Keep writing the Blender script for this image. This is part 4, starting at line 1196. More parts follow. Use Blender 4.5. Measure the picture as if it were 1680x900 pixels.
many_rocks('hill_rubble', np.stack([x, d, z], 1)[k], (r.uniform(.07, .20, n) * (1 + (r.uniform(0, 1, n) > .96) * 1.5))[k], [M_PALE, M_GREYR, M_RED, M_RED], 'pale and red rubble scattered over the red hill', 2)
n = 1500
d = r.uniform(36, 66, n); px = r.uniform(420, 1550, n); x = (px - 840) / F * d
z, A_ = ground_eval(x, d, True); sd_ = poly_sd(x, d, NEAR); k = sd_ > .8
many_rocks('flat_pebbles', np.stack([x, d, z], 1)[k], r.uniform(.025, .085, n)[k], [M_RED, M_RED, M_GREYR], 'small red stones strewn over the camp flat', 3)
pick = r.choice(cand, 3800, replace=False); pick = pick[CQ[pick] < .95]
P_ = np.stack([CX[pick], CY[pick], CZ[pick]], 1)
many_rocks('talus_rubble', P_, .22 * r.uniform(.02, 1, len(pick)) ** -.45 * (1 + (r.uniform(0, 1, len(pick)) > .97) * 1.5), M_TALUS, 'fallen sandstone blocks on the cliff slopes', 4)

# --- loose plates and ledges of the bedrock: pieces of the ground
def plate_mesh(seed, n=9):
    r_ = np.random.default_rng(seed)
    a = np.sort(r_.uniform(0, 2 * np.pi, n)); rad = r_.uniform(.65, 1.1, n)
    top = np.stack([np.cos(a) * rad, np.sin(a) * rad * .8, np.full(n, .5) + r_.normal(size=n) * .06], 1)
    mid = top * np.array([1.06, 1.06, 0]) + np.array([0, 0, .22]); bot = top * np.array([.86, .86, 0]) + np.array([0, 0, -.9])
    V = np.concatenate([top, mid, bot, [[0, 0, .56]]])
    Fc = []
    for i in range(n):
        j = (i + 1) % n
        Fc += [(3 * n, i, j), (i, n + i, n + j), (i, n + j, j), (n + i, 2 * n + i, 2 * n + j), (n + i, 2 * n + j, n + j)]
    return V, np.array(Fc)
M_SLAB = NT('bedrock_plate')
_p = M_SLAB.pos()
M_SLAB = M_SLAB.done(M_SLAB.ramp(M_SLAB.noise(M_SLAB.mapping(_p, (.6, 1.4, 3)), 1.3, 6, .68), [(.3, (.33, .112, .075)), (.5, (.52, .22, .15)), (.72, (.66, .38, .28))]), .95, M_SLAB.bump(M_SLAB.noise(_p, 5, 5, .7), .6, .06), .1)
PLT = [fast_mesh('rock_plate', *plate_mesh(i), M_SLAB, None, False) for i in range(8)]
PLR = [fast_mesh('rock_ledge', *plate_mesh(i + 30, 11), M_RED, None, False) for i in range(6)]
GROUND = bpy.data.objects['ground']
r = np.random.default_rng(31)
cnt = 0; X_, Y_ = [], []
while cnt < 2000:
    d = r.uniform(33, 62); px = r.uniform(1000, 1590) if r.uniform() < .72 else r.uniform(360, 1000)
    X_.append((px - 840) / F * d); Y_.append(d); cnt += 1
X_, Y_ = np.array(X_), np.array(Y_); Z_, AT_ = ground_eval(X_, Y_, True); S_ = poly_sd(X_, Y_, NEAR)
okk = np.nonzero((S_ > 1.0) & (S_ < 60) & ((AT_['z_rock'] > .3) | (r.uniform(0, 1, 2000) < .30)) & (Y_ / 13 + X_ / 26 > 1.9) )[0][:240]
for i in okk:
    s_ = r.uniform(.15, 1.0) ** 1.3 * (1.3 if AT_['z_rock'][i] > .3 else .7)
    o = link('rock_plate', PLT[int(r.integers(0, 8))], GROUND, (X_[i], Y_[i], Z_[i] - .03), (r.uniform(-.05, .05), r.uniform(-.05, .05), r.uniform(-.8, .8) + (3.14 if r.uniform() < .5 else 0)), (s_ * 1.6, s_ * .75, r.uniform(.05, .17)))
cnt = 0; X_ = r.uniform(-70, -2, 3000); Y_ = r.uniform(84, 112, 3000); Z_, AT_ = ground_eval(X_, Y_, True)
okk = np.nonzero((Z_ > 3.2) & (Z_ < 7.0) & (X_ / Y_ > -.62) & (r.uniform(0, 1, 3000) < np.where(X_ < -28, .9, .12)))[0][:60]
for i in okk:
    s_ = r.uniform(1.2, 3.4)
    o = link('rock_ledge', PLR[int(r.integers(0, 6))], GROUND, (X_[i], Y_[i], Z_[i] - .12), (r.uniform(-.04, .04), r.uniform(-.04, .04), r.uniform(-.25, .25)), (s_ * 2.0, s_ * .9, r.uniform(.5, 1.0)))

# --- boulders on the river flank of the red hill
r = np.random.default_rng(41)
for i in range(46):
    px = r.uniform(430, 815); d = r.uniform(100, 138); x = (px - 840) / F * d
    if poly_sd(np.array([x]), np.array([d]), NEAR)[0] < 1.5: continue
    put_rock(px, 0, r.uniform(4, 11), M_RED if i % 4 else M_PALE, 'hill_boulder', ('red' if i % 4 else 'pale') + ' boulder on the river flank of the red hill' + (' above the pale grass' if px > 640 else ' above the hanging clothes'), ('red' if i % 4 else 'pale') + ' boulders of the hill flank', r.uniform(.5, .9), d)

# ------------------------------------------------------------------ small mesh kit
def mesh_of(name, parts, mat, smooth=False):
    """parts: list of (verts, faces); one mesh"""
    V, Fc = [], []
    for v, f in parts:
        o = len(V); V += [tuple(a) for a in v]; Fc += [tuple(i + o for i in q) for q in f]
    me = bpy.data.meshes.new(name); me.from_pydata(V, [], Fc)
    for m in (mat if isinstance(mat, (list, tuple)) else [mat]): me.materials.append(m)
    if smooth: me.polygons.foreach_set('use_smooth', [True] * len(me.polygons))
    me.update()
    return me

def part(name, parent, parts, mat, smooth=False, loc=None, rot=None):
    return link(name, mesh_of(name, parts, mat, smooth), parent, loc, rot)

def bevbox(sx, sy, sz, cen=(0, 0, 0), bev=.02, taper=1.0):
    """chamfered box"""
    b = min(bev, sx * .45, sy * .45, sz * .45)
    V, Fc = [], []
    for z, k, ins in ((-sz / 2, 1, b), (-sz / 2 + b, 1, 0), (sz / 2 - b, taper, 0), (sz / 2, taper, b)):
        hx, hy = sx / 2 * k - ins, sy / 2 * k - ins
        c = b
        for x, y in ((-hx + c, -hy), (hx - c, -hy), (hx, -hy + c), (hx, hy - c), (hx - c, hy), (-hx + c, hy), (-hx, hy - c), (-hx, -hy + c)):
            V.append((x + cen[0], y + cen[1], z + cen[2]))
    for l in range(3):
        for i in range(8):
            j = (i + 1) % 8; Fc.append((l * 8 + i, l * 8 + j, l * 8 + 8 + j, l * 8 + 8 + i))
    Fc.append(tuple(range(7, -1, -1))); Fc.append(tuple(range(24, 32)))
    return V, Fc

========

* Set problem: Return exactly, please, the lines of the material from the first one down to and including the line where "many_rocks('talus_rubble', P_, .22" appears.

* Solution to this problem:
Keep writing the Blender script for this image. This is part 4, starting at line 1196. More parts follow. Use Blender 4.5. Measure the picture as if it were 1680x900 pixels.
many_rocks('hill_rubble', np.stack([x, d, z], 1)[k], (r.uniform(.07, .20, n) * (1 + (r.uniform(0, 1, n) > .96) * 1.5))[k], [M_PALE, M_GREYR, M_RED, M_RED], 'pale and red rubble scattered over the red hill', 2)
n = 1500
d = r.uniform(36, 66, n); px = r.uniform(420, 1550, n); x = (px - 840) / F * d
z, A_ = ground_eval(x, d, True); sd_ = poly_sd(x, d, NEAR); k = sd_ > .8
many_rocks('flat_pebbles', np.stack([x, d, z], 1)[k], r.uniform(.025, .085, n)[k], [M_RED, M_RED, M_GREYR], 'small red stones strewn over the camp flat', 3)
pick = r.choice(cand, 3800, replace=False); pick = pick[CQ[pick] < .95]
P_ = np.stack([CX[pick], CY[pick], CZ[pick]], 1)
many_rocks('talus_rubble', P_, .22 * r.uniform(.02, 1, len(pick)) ** -.45 * (1 + (r.uniform(0, 1, len(pick)) > .97) * 1.5), M_TALUS, 'fallen sandstone blocks on the cliff slopes', 4)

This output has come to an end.